Objective:
Set down the material below word for word, excluding the pictures.

Data:
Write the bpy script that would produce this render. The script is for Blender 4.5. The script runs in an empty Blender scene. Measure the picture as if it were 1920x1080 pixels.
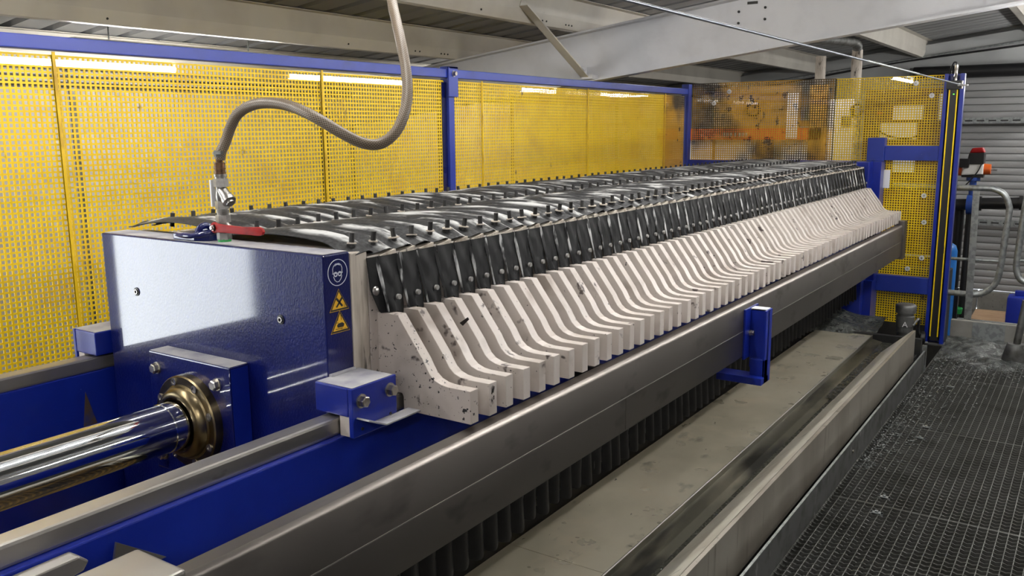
import bpy, bmesh, math, random
from mathutils import Vector, Matrix
random.seed(7)
S = bpy.context.scene
COL = S.collection
# ------------------------------------------------------------------ camera
YAW, PITCH, ROLL, FPX = 0.596368284, -0.181246303, -0.00843807, 1626.36575
fw = Vector((-math.sin(YAW)*math.cos(PITCH), math.cos(YAW)*math.cos(PITCH), math.sin(PITCH)))
rt0 = Vector((math.cos(YAW), math.sin(YAW), 0.0)); up0 = rt0.cross(fw)
rt = rt0*math.cos(ROLL) + up0*math.sin(ROLL); up = up0*math.cos(ROLL) - rt0*math.sin(ROLL)
cd = bpy.data.cameras.new('camera'); cam = bpy.data.objects.new('camera', cd); COL.objects.link(cam)
cd.sensor_width = 36.0; cd.lens = 36.0*FPX/1920.0; cd.clip_start = 0.02; cd.clip_end = 100
m = Matrix.Identity(4)
for i in range(3):
    m[i][0] = rt[i]; m[i][1] = up[i]; m[i][2] = -fw[i]
m[2][3] = 1.5
cam.matrix_world = m
S.camera = cam
# ------------------------------------------------------------------ world: overcast daylight outside the window
W = bpy.data.worlds.new('world'); S.world = W; W.use_nodes = True
W.node_tree.nodes['Background'].inputs[0].default_value = (0.86, 0.93, 1.0, 1)
W.node_tree.nodes['Background'].inputs[1].default_value = 6.5
S.view_settings.view_transform = 'Standard'; S.view_settings.look = 'None'
S.view_settings.gamma = 1.0; S.view_settings.use_curve_mapping = False
S.view_settings.exposure = 1.0
TUBE_POWER = 42.0
# ------------------------------------------------------------------ materials
def nodes_of(name):
    mt = bpy.data.materials.new(name); mt.use_nodes = True
    nt = mt.node_tree
    return mt, nt, nt.nodes['Principled BSDF']
def coords(nt, rnd=True, stretch=(1,1,1), kind='Object'):
    tc = nt.nodes.new('ShaderNodeTexCoord'); mp = nt.nodes.new('ShaderNodeMapping')
    mp.inputs['Scale'].default_value = stretch
    nt.links.new(tc.outputs[kind], mp.inputs['Vector'])
    if rnd:
        oi = nt.nodes.new('ShaderNodeObjectInfo'); ml = nt.nodes.new('ShaderNodeMath'); ml.operation = 'MULTIPLY'
        ml.inputs[1].default_value = 37.0
        nt.links.new(oi.outputs['Random'], ml.inputs[0]); nt.links.new(ml.outputs[0], mp.inputs['Location'])
    return mp.outputs['Vector']
def ramp(nt, fac, lo, hi):
    mr = nt.nodes.new('ShaderNodeMapRange'); mr.inputs['From Min'].default_value = lo; mr.inputs['From Max'].default_value = hi
    nt.links.new(fac, mr.inputs['Value']); return mr.outputs['Result']
def mixc(nt, fac, a, b):
    mx = nt.nodes.new('ShaderNodeMix'); mx.data_type = 'RGBA'
    nt.links.new(fac, mx.inputs['Factor'])
    for sock, v in ((6, a), (7, b)):
        if isinstance(v, tuple): mx.inputs[sock].default_value = (*v, 1)
        else: nt.links.new(v, mx.inputs[sock])
    return mx.outputs[2]
def noise(nt, vec, scale, detail=3, rough=0.55):
    n = nt.nodes.new('ShaderNodeTexNoise'); n.inputs['Scale'].default_value = scale
    n.inputs['Detail'].default_value = detail; n.inputs['Roughness'].default_value = rough
    nt.links.new(vec, n.inputs['Vector']); return n.outputs['Fac']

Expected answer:
Write the bpy script that would produce this render. The script is for Blender 4.5. The script runs in an empty Blender scene. Measure the picture as if it were 1920x1080 pixels.
import bpy, bmesh, math, random
from mathutils import Vector, Matrix
random.seed(7)
S = bpy.context.scene
COL = S.collection
# ------------------------------------------------------------------ camera
YAW, PITCH, ROLL, FPX = 0.596368284, -0.181246303, -0.00843807, 1626.36575
fw = Vector((-math.sin(YAW)*math.cos(PITCH), math.cos(YAW)*math.cos(PITCH), math.sin(PITCH)))
rt0 = Vector((math.cos(YAW), math.sin(YAW), 0.0)); up0 = rt0.cross(fw)
rt = rt0*math.cos(ROLL) + up0*math.sin(ROLL); up = up0*math.cos(ROLL) - rt0*math.sin(ROLL)
cd = bpy.data.cameras.new('camera'); cam = bpy.data.objects.new('camera', cd); COL.objects.link(cam)
cd.sensor_width = 36.0; cd.lens = 36.0*FPX/1920.0; cd.clip_start = 0.02; cd.clip_end = 100
m = Matrix.Identity(4)
for i in range(3):
    m[i][0] = rt[i]; m[i][1] = up[i]; m[i][2] = -fw[i]
m[2][3] = 1.5
cam.matrix_world = m
S.camera = cam
# ------------------------------------------------------------------ world: overcast daylight outside the window
W = bpy.data.worlds.new('world'); S.world = W; W.use_nodes = True
W.node_tree.nodes['Background'].inputs[0].default_value = (0.86, 0.93, 1.0, 1)
W.node_tree.nodes['Background'].inputs[1].default_value = 6.5
S.view_settings.view_transform = 'Standard'; S.view_settings.look = 'None'
S.view_settings.gamma = 1.0; S.view_settings.use_curve_mapping = False
S.view_settings.exposure = 1.0
TUBE_POWER = 42.0
# ------------------------------------------------------------------ materials
def nodes_of(name):
    mt = bpy.data.materials.new(name); mt.use_nodes = True
    nt = mt.node_tree
    return mt, nt, nt.nodes['Principled BSDF']
def coords(nt, rnd=True, stretch=(1,1,1), kind='Object'):
    tc = nt.nodes.new('ShaderNodeTexCoord'); mp = nt.nodes.new('ShaderNodeMapping')
    mp.inputs['Scale'].default_value = stretch
    nt.links.new(tc.outputs[kind], mp.inputs['Vector'])
    if rnd:
        oi = nt.nodes.new('ShaderNodeObjectInfo'); ml = nt.nodes.new('ShaderNodeMath'); ml.operation = 'MULTIPLY'
        ml.inputs[1].default_value = 37.0
        nt.links.new(oi.outputs['Random'], ml.inputs[0]); nt.links.new(ml.outputs[0], mp.inputs['Location'])
    return mp.outputs['Vector']
def ramp(nt, fac, lo, hi):
    mr = nt.nodes.new('ShaderNodeMapRange'); mr.inputs['From Min'].default_value = lo; mr.inputs['From Max'].default_value = hi
    nt.links.new(fac, mr.inputs['Value']); return mr.outputs['Result']
def mixc(nt, fac, a, b):
    mx = nt.nodes.new('ShaderNodeMix'); mx.data_type = 'RGBA'
    nt.links.new(fac, mx.inputs['Factor'])
    for sock, v in ((6, a), (7, b)):
        if isinstance(v, tuple): mx.inputs[sock].default_value = (*v, 1)
        else: nt.links.new(v, mx.inputs[sock])
    return mx.outputs[2]
def noise(nt, vec, scale, detail=3, rough=0.55):
    n = nt.nodes.new('ShaderNodeTexNoise'); n.inputs['Scale'].default_value = scale
    n.inputs['Detail'].default_value = detail; n.inputs['Roughness'].default_value = rough
    nt.links.new(vec, n.inputs['Vector']); return n.outputs['Fac']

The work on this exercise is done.